Prayer, Creativity & Faith

Prayer for the hormonal

Lord, there’s not much more aggravating than someone writing off what I’m feeling by ascribing it to hormones.

And yet, my hormones are killing me.

Maybe not literally. But I am so full of anger and so easily frustrated. It’s easier to yell than to listen, to slam things rather than simply complete a task.

And my brain—it won’t stop. Like a pinball machine, thoughts ricochet in crazy trajectories, never slowing, never stopping. Until they’re gone. Like my memory seems to be. I can’t remember anything. I’m resentful and stubborn and short-sighted.

Oh, how I need You.

You are characterized by love, Lord, and that’s a million miles from what I’m feeling right now. I want to be filled with Your love. I want to show it to other people. In my rational moments, there is no doubt about this.

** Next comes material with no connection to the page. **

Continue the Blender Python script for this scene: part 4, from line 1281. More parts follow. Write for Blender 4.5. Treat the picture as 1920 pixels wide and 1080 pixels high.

But in the heat of the moment, my emotions take over. I can’t pray; my thoughts are in chaos. I can’t rest, but I’m exhausted.

God, be my peace. Be the calm in the midst of the storm. I know this isn’t a tragic situation. I realize there are so many more important needs right now. But I need to connect with You. I need to feel Your soothing presence, to slow myself long enough to simply breathe You in. I need to remember that You are with me and that You are in control. I need to relax into an awareness of You. I need to let go of my hostility and tear down the walls I erect in these moments to keep everyone away.

Help me, Lord. Help me stop resisting You. Help me let You in. Help me put aside my irrational responses and abide in You.

In You. Because that is a place of serenity. Calm. An oasis of peace. A place where I am understood, where I am not overwhelmed, and where I can be fully me. Emotions and all. Good and bad. Somehow there is nothing I can do to push You away. You embrace me, hear me, hold me—and love me. No matter what I deserve, You simply offer me Your love.

And that—that knowledge—is what brings calm to my soul. Tears to my eyes, and a plentiful helping of humility. Grace. It’s what I needed—all that I need.

And it’s exactly who You are.

Thank You, Jesus. Amen.

4 Responses to “Prayer for the hormonal”

  1. Louanne says:

    I am still amazed at how God works and speaks to us. Just this very morning, I sat, praying this same prayer. Lately my mind has been exactly how you described it. A pinball machine of thoughts racing around my head. I haven’t been able to pray the deep prayers I usually pray because my mind won’t let me. I asked God, why is this happening and please make it stop. Hormones are probably the culprit as I’ve noticed other bodily signs of such but I didn’t put two and two together. Thank you for sharing, and know that you are not alone. I’m guessing you, I, and millions of other women are in God’s graces with this same problem. Thank goodness He made us so He understands much better than we do what’s going on with our minds and bodies.

  2. Kris says:

    You have no idea how much I appreciate your transparency. You put into words what so many try to cover up with a smile. Thank you. Thank you for being real. Thank you for reminding me that God is capable…and willing… to help me through everything I deal with, even my control-freak nature and my 43 yr old hormones. You are a blessing. Thank you for being an open vessel for God to use.
    Hugs to you!
    K

  3. Suz says:

    Thanks for this prayer after another round of my husband dealing with/tolerating my hormonal swings….so badly needed this prayed. Thanks for putting into words all those feelings, thoughts and actions.

  4. Tinjin says:

    I Agree Thanks be to God for you being truthful about what you and all of us are facing to God be the Glory.